*Aim*
Please quote exactly the opening lines of the data, from the first line to the one where "return Vector(((px-864)/F*d, d, CAMZ" appears.

== Dataset extract

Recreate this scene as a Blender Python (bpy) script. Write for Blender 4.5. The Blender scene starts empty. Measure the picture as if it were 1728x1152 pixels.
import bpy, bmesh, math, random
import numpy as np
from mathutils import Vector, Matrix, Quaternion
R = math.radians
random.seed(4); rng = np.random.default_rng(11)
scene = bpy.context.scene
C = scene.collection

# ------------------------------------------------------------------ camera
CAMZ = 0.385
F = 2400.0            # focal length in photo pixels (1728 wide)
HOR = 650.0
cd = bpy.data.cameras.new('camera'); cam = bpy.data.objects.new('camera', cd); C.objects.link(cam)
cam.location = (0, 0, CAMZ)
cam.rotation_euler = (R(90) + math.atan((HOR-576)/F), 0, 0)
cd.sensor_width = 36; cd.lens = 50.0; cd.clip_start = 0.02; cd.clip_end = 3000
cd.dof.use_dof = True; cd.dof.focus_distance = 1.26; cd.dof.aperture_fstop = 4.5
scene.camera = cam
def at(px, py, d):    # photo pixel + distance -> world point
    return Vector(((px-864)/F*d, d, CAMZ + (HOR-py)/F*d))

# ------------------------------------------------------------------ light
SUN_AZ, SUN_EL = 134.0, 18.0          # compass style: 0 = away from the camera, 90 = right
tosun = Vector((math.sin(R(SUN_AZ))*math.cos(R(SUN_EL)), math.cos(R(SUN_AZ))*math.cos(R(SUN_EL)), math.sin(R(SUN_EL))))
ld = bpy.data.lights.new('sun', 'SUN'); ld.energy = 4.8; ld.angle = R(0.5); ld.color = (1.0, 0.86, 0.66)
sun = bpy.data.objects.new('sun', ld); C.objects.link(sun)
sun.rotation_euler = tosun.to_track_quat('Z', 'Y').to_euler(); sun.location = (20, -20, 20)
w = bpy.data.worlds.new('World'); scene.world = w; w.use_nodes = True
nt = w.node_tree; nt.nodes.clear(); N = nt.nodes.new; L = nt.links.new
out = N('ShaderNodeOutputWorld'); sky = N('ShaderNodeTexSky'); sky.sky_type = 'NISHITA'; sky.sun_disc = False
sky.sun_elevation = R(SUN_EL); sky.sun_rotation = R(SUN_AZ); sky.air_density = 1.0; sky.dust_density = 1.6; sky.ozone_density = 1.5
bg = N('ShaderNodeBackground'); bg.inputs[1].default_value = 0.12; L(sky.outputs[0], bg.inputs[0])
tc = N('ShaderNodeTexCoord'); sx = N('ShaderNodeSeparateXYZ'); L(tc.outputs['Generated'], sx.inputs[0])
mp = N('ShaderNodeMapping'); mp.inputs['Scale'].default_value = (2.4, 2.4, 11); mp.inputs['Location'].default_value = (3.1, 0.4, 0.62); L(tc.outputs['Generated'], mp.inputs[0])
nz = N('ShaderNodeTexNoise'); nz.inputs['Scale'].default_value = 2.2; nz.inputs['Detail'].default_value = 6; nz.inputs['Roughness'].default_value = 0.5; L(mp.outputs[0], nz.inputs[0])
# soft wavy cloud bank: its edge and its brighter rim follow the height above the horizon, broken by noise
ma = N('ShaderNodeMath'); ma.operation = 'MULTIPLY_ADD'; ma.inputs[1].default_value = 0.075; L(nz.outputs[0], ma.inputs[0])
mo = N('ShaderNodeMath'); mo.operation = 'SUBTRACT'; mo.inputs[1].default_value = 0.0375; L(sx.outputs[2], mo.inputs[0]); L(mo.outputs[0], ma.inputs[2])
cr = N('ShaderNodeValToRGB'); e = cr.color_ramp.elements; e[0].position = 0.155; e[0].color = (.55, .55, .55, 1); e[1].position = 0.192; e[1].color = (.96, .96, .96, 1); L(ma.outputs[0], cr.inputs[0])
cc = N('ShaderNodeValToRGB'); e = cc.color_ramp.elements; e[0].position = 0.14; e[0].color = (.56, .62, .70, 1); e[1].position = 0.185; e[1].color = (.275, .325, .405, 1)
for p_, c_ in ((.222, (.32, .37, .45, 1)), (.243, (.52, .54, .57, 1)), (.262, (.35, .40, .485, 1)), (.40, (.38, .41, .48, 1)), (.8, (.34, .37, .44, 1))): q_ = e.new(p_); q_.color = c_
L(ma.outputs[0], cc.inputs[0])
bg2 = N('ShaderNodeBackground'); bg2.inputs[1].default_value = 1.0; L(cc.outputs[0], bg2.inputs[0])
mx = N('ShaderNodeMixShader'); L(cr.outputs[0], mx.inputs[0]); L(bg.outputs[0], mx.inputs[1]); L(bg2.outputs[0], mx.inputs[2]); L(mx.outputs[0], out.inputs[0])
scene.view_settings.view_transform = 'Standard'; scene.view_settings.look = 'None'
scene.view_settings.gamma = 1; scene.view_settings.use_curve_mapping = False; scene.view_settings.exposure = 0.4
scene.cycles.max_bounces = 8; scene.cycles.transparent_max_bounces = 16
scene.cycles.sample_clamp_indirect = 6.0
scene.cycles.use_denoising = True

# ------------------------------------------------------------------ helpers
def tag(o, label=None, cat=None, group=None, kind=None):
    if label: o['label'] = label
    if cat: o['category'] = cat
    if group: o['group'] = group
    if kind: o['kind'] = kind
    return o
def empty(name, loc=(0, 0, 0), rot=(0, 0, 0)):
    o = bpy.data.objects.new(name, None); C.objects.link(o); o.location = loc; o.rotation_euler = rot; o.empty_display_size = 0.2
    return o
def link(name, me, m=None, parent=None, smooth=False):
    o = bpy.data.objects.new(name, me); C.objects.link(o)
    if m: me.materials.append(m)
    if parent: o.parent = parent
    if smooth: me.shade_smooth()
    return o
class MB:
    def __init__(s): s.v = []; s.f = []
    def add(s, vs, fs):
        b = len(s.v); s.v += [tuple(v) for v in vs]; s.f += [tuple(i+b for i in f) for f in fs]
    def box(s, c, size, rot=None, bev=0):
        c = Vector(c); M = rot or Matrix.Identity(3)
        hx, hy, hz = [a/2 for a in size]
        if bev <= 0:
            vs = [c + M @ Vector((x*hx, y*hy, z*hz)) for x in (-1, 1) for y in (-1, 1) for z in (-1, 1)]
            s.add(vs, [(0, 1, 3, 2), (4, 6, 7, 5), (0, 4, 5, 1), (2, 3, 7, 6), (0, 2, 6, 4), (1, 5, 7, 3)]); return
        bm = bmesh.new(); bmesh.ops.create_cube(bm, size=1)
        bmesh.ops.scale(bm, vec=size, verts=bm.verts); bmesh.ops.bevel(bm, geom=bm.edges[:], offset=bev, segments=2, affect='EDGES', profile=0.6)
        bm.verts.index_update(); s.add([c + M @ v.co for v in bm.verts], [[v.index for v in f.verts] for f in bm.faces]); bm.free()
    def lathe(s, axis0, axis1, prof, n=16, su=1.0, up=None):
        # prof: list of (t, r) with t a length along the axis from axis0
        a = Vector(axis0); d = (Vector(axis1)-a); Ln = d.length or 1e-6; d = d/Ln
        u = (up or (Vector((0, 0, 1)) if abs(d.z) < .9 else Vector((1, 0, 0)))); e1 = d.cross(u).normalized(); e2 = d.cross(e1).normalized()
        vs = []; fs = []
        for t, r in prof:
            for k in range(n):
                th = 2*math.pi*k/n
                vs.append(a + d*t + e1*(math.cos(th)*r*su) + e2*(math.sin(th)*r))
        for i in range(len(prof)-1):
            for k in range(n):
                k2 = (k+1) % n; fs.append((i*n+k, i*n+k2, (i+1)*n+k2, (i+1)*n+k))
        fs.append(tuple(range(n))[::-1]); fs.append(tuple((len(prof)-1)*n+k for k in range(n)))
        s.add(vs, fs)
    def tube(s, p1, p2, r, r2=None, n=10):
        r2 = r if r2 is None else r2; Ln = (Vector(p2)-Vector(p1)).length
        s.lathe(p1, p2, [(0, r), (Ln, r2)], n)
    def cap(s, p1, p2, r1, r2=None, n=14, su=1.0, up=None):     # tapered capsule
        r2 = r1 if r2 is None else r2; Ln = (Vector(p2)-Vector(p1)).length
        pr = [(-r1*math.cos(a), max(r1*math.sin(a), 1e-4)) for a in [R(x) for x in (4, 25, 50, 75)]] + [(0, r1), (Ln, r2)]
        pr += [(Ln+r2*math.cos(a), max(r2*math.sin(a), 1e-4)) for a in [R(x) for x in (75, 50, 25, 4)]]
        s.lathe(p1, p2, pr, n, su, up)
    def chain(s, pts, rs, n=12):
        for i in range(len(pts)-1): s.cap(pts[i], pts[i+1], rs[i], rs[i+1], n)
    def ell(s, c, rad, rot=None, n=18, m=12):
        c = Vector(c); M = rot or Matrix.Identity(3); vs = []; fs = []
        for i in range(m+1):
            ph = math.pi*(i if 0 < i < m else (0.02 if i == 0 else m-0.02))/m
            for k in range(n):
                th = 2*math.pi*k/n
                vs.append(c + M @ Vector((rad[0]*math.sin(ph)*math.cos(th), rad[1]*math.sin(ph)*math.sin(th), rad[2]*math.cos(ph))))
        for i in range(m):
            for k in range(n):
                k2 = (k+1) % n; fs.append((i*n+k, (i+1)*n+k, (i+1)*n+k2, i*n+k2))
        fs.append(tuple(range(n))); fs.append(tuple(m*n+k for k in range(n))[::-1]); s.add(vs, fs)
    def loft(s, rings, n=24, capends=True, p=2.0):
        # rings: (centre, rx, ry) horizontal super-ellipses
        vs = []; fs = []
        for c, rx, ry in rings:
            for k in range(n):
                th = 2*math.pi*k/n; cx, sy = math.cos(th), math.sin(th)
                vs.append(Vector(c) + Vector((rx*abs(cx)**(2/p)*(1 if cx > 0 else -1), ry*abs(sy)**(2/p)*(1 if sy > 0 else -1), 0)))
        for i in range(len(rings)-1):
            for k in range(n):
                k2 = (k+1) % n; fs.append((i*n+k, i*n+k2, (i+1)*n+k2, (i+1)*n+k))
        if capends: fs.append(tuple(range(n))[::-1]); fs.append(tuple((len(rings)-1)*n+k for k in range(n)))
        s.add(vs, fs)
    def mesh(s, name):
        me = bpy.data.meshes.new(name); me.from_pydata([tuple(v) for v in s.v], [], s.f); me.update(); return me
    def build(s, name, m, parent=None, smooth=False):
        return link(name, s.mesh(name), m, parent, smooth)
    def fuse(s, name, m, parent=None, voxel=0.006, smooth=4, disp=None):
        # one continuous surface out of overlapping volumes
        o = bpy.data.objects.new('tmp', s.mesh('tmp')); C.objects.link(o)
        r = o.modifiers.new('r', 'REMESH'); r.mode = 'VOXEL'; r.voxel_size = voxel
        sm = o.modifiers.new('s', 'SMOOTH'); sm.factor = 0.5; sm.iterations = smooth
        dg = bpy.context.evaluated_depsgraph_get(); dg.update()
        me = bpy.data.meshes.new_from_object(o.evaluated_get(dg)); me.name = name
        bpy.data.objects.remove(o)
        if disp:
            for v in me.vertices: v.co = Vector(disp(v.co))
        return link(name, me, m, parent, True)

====

*Expected output*
Recreate this scene as a Blender Python (bpy) script. Write for Blender 4.5. The Blender scene starts empty. Measure the picture as if it were 1728x1152 pixels.
import bpy, bmesh, math, random
import numpy as np
from mathutils import Vector, Matrix, Quaternion
R = math.radians
random.seed(4); rng = np.random.default_rng(11)
scene = bpy.context.scene
C = scene.collection

# ------------------------------------------------------------------ camera
CAMZ = 0.385
F = 2400.0            # focal length in photo pixels (1728 wide)
HOR = 650.0
cd = bpy.data.cameras.new('camera'); cam = bpy.data.objects.new('camera', cd); C.objects.link(cam)
cam.location = (0, 0, CAMZ)
cam.rotation_euler = (R(90) + math.atan((HOR-576)/F), 0, 0)
cd.sensor_width = 36; cd.lens = 50.0; cd.clip_start = 0.02; cd.clip_end = 3000
cd.dof.use_dof = True; cd.dof.focus_distance = 1.26; cd.dof.aperture_fstop = 4.5
scene.camera = cam
def at(px, py, d):    # photo pixel + distance -> world point
    return Vector(((px-864)/F*d, d, CAMZ + (HOR-py)/F*d))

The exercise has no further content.